Wednesday, November 7, 2012

Displaced by Hurricane, but Returning Home, Briefly, to Vote

Just after daybreak, under a pink-hued sky, the first voters began to pick their way through the sand and muck that had been the streets of Bay Head, N.J. Sidestepping the occasional dead fish with its one-eyed stare, they steadily found their way to the firehouse, where a huge generator powered one of the few sources of heat in the tiny seaside borough.
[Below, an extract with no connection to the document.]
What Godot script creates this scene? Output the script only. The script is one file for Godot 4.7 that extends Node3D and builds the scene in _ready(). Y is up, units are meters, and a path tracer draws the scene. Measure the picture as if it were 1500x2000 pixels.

From dawn till past nightfall on Tuesday, displaced residents from dozens of storm-smashed communities up and down the New York and New Jersey coastlines streamed home, gathering with their neighbors for the first time sinceHurricane Sandy, with one simple goal in mind.
“I wasn’t going to let no hurricane stop me from voting,” said Amos Eberhard, 61, of Queens, who journeyed 90 minutes by bus to the Rockaways from Brooklyn to cast his ballot.
For many people whose hometowns have been evacuated, whose houses were damaged by flooding or fire, or whose regular polling places were rendered unusable by a lack of electrical power, this was an Election Day unlike any in memory.
On Staten Island, voters from flooded-out neighborhoods trudged past National Guard trucks on a sports field and a line of drivers desperate to buy fuel by the local high school, where some said through tears that they had lost everything but their determination.
In Long Beach, the Long Island city that suffered some of the storm’s worst damage, Jose Barcia, a waiter who immigrated from Franco’s Spain — and withstood five feet of water on his first floor last week — said he was grateful just to be able to cast a ballot.
“I love America,” Mr. Barcia said, after voting in a darkened elementary school, where hundreds of people, some walking with canes, pushing strollers or clutching pets, clamored to vote.
And on the barrier islands of New Jersey, where emergency workers from around the nation are removing debris and downed power lines and plowing piles of sand to make the streets passable, Ocean County officials drove a bus across Barnegat Bay to deliver provisional ballots to National Guard troops, Red Cross volunteers, firefighters and law enforcement officers.
Aboard the bus, poll workers rolled into Ortley Beach to see a moonscape of vanished homes or their skeletal remains. In a supermarket parking lot, they found an Army mess tent, a Navy heater and police officers including Summer Cunliffe, 29, of Lakewood, serving up chili, soup and corn bread to relief workers.
Officer Cunliffe said she was grateful for the opportunity to vote, because her attention had been focused on other matters.
“The biggest thing was getting out here and giving the hard-working men and women the food to eat to keep them going,” she said.
Throughout New York, some displaced residents seeking to use provisional ballots to vote away from home reported problems from elections officials who declined to accept them. And in New Jersey, so many displaced residents sought to vote by e-mail or fax that the state extended by three days the deadline for returning provisional ballots, to 8 p.m. on Friday.
But in the hardest-hit locales, municipal officials and ordinary citizens insisted not just on their right to vote, but to do so as close to home as possible.
In Bay Head, where nearly all 800 voters had been evacuated for the storm, Ocean County officials did not think there were enough people currently in the borough to warrant a polling place. But Mayor William Curtis mounted a fierce resistance, and on Monday, the county relented.
“They didn’t want to deliver voting booths down here,” Mr. Curtis said. “They wanted us to go across the bridge because they didn’t think there was going to be enough people here to vote. I just said, ‘No, no, no.’ ”
He added: “This is us. This is our home.”
So Bay Head’s refugees filled the firehouse Tuesday, exchanging survival stories and recovery updates: Who has water? Hot water? Heat? Propane?
“I’m going to vote in here all day long — it’s nice and warm,” declared Brent Wentz, 72, as he arrived early Tuesday.